J-Lo and the Dispensation of Hugs

Will she lead the liturgical revolution?
We live in the Age of Hugs. The Scofield Bible commentators came up with seven ages: Innocency, Conscience, Human Government, Promise, Law, Grace, and Kingdom. Somehow, these divines missed "Embrace." It goes between "Grace" and "Kingdom." Fortunately, our musicians have rectified our theologians' oversight.
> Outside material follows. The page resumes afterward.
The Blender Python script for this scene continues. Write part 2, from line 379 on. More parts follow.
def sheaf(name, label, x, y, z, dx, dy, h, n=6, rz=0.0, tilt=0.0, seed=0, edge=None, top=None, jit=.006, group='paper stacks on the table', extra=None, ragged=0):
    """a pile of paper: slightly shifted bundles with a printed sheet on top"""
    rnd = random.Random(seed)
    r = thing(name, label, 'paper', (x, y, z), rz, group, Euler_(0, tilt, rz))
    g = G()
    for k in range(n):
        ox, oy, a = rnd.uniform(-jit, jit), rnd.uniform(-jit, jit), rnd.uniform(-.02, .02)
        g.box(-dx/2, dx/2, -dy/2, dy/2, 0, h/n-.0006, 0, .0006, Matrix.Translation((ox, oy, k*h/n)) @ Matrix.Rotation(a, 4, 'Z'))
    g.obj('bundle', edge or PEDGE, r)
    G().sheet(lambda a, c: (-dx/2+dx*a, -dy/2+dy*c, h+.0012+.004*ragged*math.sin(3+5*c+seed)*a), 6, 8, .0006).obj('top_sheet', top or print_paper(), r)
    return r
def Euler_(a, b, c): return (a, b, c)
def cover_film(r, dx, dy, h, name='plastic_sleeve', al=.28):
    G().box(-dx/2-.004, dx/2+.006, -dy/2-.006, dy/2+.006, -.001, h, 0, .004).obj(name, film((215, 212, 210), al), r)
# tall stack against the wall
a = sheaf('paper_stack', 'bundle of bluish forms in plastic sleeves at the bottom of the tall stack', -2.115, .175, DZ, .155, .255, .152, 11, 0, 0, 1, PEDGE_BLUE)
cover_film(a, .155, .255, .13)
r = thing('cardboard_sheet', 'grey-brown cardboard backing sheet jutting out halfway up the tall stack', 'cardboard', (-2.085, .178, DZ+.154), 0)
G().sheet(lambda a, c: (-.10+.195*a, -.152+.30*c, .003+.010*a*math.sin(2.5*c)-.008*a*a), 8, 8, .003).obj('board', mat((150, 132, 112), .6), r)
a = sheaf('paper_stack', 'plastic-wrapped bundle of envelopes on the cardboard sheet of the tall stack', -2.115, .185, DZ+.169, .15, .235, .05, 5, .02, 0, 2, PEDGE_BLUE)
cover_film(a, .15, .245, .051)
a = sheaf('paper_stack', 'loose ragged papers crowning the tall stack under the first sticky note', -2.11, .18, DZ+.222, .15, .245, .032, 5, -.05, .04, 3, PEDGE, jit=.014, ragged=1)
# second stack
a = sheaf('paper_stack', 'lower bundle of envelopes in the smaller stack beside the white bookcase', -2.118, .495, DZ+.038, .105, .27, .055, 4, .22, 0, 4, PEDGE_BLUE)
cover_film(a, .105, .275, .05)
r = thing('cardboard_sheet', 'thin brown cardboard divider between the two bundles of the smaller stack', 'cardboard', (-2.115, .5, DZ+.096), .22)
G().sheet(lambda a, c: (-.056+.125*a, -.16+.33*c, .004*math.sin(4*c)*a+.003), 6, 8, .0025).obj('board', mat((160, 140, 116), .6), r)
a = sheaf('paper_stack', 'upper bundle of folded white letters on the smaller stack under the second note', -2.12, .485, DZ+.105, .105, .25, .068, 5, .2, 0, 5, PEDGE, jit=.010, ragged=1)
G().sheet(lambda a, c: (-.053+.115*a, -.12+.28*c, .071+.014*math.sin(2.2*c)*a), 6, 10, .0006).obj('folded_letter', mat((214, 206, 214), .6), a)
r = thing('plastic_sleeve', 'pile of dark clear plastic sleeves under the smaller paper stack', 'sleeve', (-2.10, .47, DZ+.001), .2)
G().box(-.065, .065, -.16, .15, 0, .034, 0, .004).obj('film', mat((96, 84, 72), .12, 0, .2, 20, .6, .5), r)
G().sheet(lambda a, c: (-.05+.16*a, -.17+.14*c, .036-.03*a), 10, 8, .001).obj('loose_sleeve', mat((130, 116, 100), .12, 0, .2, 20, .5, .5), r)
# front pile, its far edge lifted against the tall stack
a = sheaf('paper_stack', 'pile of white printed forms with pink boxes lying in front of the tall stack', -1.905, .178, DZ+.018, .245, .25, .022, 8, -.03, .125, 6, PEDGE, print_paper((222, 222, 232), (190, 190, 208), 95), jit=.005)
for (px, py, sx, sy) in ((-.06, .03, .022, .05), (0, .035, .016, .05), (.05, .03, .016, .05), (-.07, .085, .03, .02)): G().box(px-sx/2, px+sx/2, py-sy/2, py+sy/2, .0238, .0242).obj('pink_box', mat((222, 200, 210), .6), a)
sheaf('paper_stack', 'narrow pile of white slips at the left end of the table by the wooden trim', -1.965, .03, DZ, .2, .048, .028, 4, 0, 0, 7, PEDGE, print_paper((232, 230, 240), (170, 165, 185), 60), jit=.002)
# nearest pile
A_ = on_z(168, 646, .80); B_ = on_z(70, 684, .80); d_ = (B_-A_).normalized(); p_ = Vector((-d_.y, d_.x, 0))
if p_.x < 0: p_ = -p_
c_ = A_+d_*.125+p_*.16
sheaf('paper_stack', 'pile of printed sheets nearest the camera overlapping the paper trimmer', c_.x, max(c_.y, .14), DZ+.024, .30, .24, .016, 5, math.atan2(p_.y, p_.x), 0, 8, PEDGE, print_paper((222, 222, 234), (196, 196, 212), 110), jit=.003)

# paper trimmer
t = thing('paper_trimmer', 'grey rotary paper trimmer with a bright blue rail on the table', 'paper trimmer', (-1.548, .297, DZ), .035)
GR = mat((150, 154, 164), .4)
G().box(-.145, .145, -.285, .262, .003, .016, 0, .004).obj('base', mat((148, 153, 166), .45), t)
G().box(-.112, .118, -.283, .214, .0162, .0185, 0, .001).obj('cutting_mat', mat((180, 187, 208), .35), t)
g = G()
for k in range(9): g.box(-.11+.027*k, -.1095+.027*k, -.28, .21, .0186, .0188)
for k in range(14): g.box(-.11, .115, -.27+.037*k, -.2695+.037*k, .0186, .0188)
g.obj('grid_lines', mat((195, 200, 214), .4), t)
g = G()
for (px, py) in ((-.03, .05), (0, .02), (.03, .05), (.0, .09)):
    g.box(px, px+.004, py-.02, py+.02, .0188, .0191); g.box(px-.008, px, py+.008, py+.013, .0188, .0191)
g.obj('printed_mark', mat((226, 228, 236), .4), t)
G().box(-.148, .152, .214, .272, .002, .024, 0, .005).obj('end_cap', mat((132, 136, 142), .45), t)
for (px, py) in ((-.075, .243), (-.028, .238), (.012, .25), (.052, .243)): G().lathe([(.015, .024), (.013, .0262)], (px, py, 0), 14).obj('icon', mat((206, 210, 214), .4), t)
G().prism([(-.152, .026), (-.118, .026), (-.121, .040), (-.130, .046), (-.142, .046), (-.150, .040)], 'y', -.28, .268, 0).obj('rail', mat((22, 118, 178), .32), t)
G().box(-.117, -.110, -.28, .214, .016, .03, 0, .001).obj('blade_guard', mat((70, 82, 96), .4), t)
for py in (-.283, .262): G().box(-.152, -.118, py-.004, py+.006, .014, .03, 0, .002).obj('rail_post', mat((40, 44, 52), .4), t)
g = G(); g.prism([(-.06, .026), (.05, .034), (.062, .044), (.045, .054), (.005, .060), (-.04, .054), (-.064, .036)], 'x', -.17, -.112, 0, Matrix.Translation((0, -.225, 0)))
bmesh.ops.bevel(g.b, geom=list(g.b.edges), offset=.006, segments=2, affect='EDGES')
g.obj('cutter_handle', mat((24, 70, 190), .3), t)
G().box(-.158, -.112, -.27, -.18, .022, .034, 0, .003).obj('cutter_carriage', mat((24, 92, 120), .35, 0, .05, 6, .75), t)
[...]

Of the many worship songs in current usage that speak of "embraces," the most egregious is "Draw Me Close." The lyrics run thusly:

Draw me close to you
Never let me go
I lay it all down again
To hear you say that I'm your friend
You are my desire
No one else will do
Cause nothing else can take your place
To feel the warmth of your embrace
Help me find the way
Bring me back to you

You're all I want
You're all I've ever needed
You're all I want
Help me know you are near

Last year I was working at Sears and heard this song (or some such--they're all so alike) over the PA. I would like to compare it to the song that preceeded it: "Jenny from the Block" by Jennifer Lopez. The chorus goes like this:

Don't be fooled by the rocks that I got
I'm still, I'm still Jenny from the block
Used to have a little now I have a lot
No matter where I go I know where I came from
(From the Bronx)

Notice that J-Lo is specific. She names the central character, herself. She has a clear aim in mind: To show those who would disparage her that she is true to her heritage and considerate of those less fortunate than herself. She uses the concrete imagery of jewelry to show that her adornments do not detract for her fundamental essence. Finally, she calls her people by name.

Our God delights in calling and naming. He has given us names for Himself and for ourselves. This universal mushiness needs to stop. Which god does "Draw Me Close" address? The only veiled reference to scripture makes God's acceptance of us conditional to "laying it all down," which I suppose refers to laying down our burdens before God. Otherwise, it's not particularly clear that God is being addressed at all.

Those living in the Age of Hugs take note: There are other things that God does. While the prodigal son was indeed embraced by his father, and we are told that God draws us to His bosom, he does a few other things, including sustaining the entire Universe and forgiving us for our sins. Beside perpetuating the heresy that something has separated us from the love of God, what does "Draw Me Close" say? As Hamlet, that musical punster, said, "The rest is silence."

Bonus Irony: J-Lo mentions God by name in "Jenny from the Block." She sings:

Put God first and can't forget to stay real
To me it's like breathing, yeah

Sounds like a pretty strong stand for lordship salvation, but we'll have to see if she has a--erm--full-orbed statement of her soteriology in her next album.

Category: Theoblogia

1 Comments:

  • This is the best post yet. I would be laughing harder if I wasn't also grieved by the verity of your judgement. At least San Juan de La Cruz and other mystical poets actually mention Christ, the Cross, and God the Father. They may be too bizarre for my tastes, but at least their eroticism doesn't ignore the basic aspects of the Gospel. I would feel uncomfortable singing the above song to my wife. Mostly due to it being cheesy, but also it is so generic; it fails to communicate any of the lovely qualities I would ascribe to her, primarily because it fails to say anything substanative about anything.